REQUIREMENTS: Extract all lines that hold the string "scene".
※
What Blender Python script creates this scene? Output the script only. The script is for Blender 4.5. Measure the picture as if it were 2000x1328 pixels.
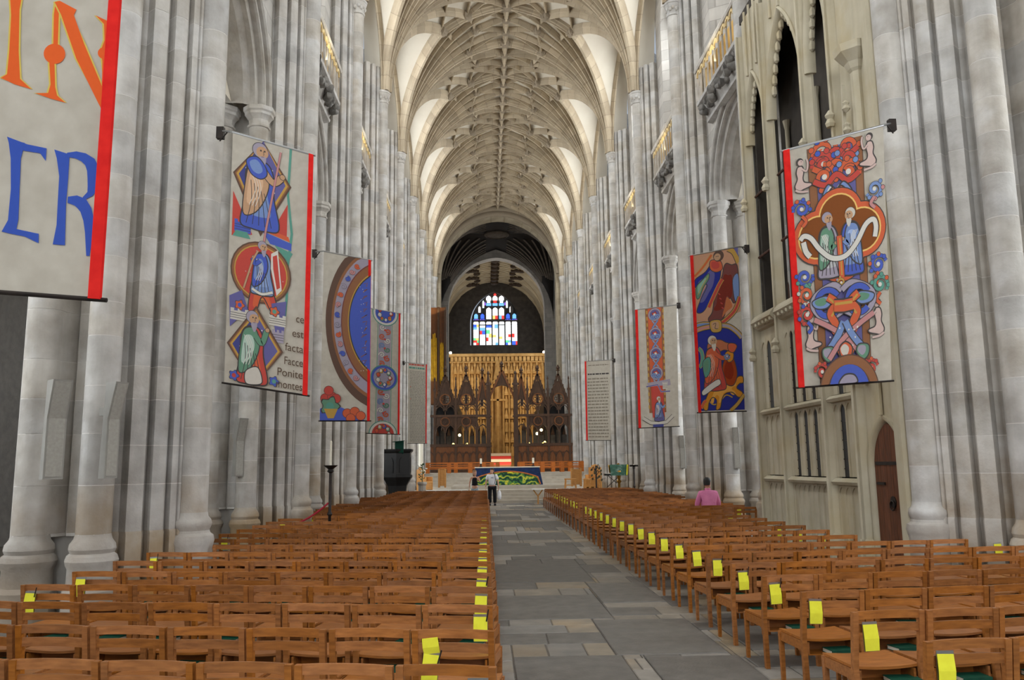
import bpy, math, random
from math import sin, cos, pi, sqrt, radians, atan2, hypot
from mathutils import Vector, Matrix
random.seed(11)
S = bpy.context.scene
COL = S.collection
for o in list(bpy.data.objects): bpy.data.objects.remove(o)
# ------------------------------------------------------------------ camera (world: nave axis x=0, looking +y, metres)
CAMP = Vector((-1.09, 0.0, 1.82))
cd = bpy.data.cameras.new('camera'); cam = bpy.data.objects.new('camera', cd); COL.objects.link(cam)
cr, cu, cf = Vector((.99943276, -.03128951, -.01245516)), Vector((.00758018, -.151343, .98845224)), Vector((.03281319, .98798596, .15101997))
cam.matrix_world = Matrix(((cr.x, cu.x, -cf.x, CAMP.x), (cr.y, cu.y, -cf.y, CAMP.y), (cr.z, cu.z, -cf.z, CAMP.z), (0, 0, 0, 1)))
cd.sensor_fit = 'HORIZONTAL'; cd.sensor_width = 36; cd.lens = 1597.24/2000*36; cd.clip_end = 400
S.camera = cam
# ------------------------------------------------------------------ world and exposure
w = bpy.data.worlds.new('overcast_sky'); S.world = w; w.use_nodes = True
w.node_tree.nodes['Background'].inputs[0].default_value = (.75, .85, 1, 1)
w.node_tree.nodes['Background'].inputs[1].default_value = 1.0
S.view_settings.view_transform = 'Standard'; S.view_settings.look = 'None'
S.view_settings.gamma = 1; S.view_settings.use_curve_mapping = False
S.view_settings.exposure = -0.86
# ------------------------------------------------------------------ daylight through the windows
PITCH = 6.5
def PY(k): return 11.5 + PITCH*k          # depth of pier k
def area(name, loc, direction, sx, sy, power, col=(1, 1, 1), spread=180):
    l = bpy.data.lights.new(name, 'AREA'); l.shape = 'RECTANGLE'; l.size = sx; l.size_y = sy
    l.energy = power; l.color = col; l.spread = radians(spread)
    o = bpy.data.objects.new(name, l); COL.objects.link(o); o.location = loc
    o.rotation_euler = Vector(direction).to_track_quat('-Z', 'Y').to_euler()
    return o
DAY = (.93, .97, 1.0)
area('west_window_daylight', (0, -16.3, 12), (0, 1, -.03), 9, 15, 5600, DAY)
for k in range(-3, 8):
    for s in (-1, 1):
        area('clerestory_daylight', (s*6.62, PY(k)+3.25, 17.2), (-s, 0, -.30), 2.5, 5.6, 900, DAY, 165)
for k in range(-3, 9):
    for s in (-1, 1):
        if s < 0 and k in (0, 1, 2): continue          # daylight left out of these bays to darken the near left aisle
        area('aisle_window_daylight', (s*13.0, PY(k)+3.25, 6.2), (-s, 0, 0), 3.2, 6, 800, DAY)
area('transept_daylight', (17, 70, 10), (-1, -.05, 0), 8, 12, 260, DAY)
area('transept_daylight', (-17, 70, 10), (1, -.05, 0), 8, 12, 260, DAY)
for k in range(3):
    for s in (-1, 1):
        area('choir_clerestory_daylight', (s*5.9, 79+k*5, 15.5), (-s, 0, -.1), 2, 3.5, 260, DAY)

# ------------------------------------------------------------------ mesh helper
class MB:
    def __init__(s): s.v = []; s.f = []; s.c = []; s.L = {}
    def add(s, pts, faces, col=None):
        b = len(s.v); s.v += [tuple(p) for p in pts]
        for f in faces: s.f.append(tuple(b+i for i in f)); s.c.append(col)
        return b
    def box(s, x0, x1, y0, y1, z0, z1, col=None):
        return s.add([(x0,y0,z0),(x1,y0,z0),(x1,y1,z0),(x0,y1,z0),(x0,y0,z1),(x1,y0,z1),(x1,y1,z1),(x0,y1,z1)],
            [(0,3,2,1),(4,5,6,7),(0,1,5,4),(1,2,6,5),(2,3,7,6),(3,0,4,7)], col)
    def beam(s, p0, p1, w, h, up=(0,0,1), col=None):
        p0, p1 = Vector(p0), Vector(p1); d = (p1-p0).normalized(); u = Vector(up)
        a = d.cross(u)
        if a.length < 1e-5: a = d.cross(Vector((0,1,0)))
        a.normalize(); b = a.cross(d)
        pts = [p+a*i*w/2+b*j*h/2 for p in (p0,p1) for i,j in ((-1,-1),(1,-1),(1,1),(-1,1))]
        s.add(pts, [(0,1,2,3),(7,6,5,4),(0,4,5,1),(1,5,6,2),(2,6,7,3),(3,7,4,0)], col)
    def loft(s, rings, closed=True, cap=True, col=None):
        n = len(rings[0]); b = len(s.v)
        for r in rings: s.v += [tuple(p) for p in r]
        m = n if closed else n-1
        for i in range(len(rings)-1):
            for j in range(m):
                k = (j+1) % n
                s.f.append((b+i*n+j, b+i*n+k, b+(i+1)*n+k, b+(i+1)*n+j)); s.c.append(col)
        if cap and closed:
            s.f.append(tuple(b+j for j in range(n))[::-1]); s.c.append(col)
            q = b+(len(rings)-1)*n; s.f.append(tuple(q+j for j in range(n))); s.c.append(col)
        return b
    def tube(s, path, r, n=8, cap=True, col=None):
        path = [Vector(p) for p in path]; rings = []; pu = None
        for i, p in enumerate(path):
            d = (path[min(i+1, len(path)-1)]-path[max(i-1, 0)]).normalized()
            if pu is None:
                pu = Vector((0,0,1)) if abs(d.z) < .9 else Vector((0,1,0))
            a = d.cross(pu).normalized(); b = a.cross(d); pu = b
            rr = r[i] if isinstance(r, (list, tuple)) else r
            rings.append([p+(a*cos(2*pi*j/n)+b*sin(2*pi*j/n))*rr for j in range(n)])
        s.loft(rings, True, cap, col)
    def lathe(s, prof, n=16, c=(0,0,0), a0=0, lobe=0, nl=6, cap=True, col=None, sx=1, sy=1):
        rings = [[(c[0]+sx*r*(1+lobe*cos(nl*(a0+2*pi*j/n)))*cos(a0+2*pi*j/n), c[1]+sy*r*(1+lobe*cos(nl*(a0+2*pi*j/n)))*sin(a0+2*pi*j/n), c[2]+z) for j in range(n)] for r, z in prof]
        s.loft(rings, True, cap, col)
    def extrude(s, poly, z0, z1, cap=True, col=None):      # poly in xy
        s.loft([[(x,y,z0) for x,y in poly], [(x,y,z1) for x,y in poly]], True, cap, col)
    def prism(s, poly, f0, f1, col=None):                  # poly of 2d points, f0/f1 map to 3d
        s.loft([[f0(p) for p in poly], [f1(p) for p in poly]], True, True, col)
    def sweep(s, path, sides, downs, prof, closed=True, cap=True, lens=None):
        rings = [[p+a*q[0]+d*q[1] for q in prof] for p, a, d in zip(path, sides, downs)]
        b = s.loft(rings, closed, cap)
        if lens:
            for i, l in enumerate(lens):
                for j in range(len(prof)): s.L[b+i*len(prof)+j] = l
    def mesh(s, name, mat=None, smooth=None):
        me = bpy.data.meshes.new(name); me.from_pydata(s.v, [], s.f)
        if any(c is not None for c in s.c):
            at = me.color_attributes.new('Col', 'FLOAT_COLOR', 'CORNER'); li = 0
            buf = []
            for f, c in zip(s.f, s.c):
                buf += list((*(c or (.5,.5,.5)), 1))*len(f)
            at.data.foreach_set('color', buf)
        if s.L:
            at = me.attributes.new('run', 'FLOAT', 'POINT')
            at.data.foreach_set('value', [s.L.get(i, 0.0) for i in range(len(s.v))])
        if mat: me.materials.append(mat)
        if smooth is not None:
            me.polygons.foreach_set('use_smooth', [True]*len(me.polygons)); me.set_sharp_from_angle(angle=radians(smooth))
        return me
    def build(s, name, mat=None, parent=None, loc=(0,0,0), smooth=None, rz=0, sc=None):
        return ob(name, s.mesh(name, mat, smooth), parent, loc, rz, sc)
def ob(name, me, parent=None, loc=(0,0,0), rz=0, sc=None):
    o = bpy.data.objects.new(name, me); COL.objects.link(o); o.location = loc
    if rz: o.rotation_euler = (0,0,rz)
    if sc: o.scale = sc
    if parent: o.parent = parent
    return o
def empty(name, loc=(0,0,0), rz=0, parent=None):
    o = ob(name, None, parent, loc, rz); o.empty_display_size = .2; return o
def tag(o, label=None, cat=None, group=None, kind=None):
    if label: o['label'] = label
    if cat: o['category'] = cat
    if group: o['group'] = group
    if kind: o['kind'] = kind
    return o
def copy_tree(o, parent=None):
    c = o.copy(); COL.objects.link(c); c.parent = parent
    for ch in o.children: copy_tree(ch, c)
    return c
ORD = ['first','second','third','fourth','fifth','sixth','seventh','eighth','ninth','tenth','eleventh','twelfth','thirteenth','fourteenth','fifteenth','sixteenth','seventeenth','eighteenth','nineteenth','twentieth','twenty-first','twenty-second','twenty-third','twenty-fourth','twenty-fifth','twenty-sixth','twenty-seventh','twenty-eighth','twenty-ninth','thirtieth','thirty-first','thirty-second','thirty-third','thirty-fourth','thirty-fifth','thirty-sixth']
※
RESPONSE BELOW:
What Blender Python script creates this scene? Output the script only. The script is for Blender 4.5. Measure the picture as if it were 2000x1328 pixels.
S = bpy.context.scene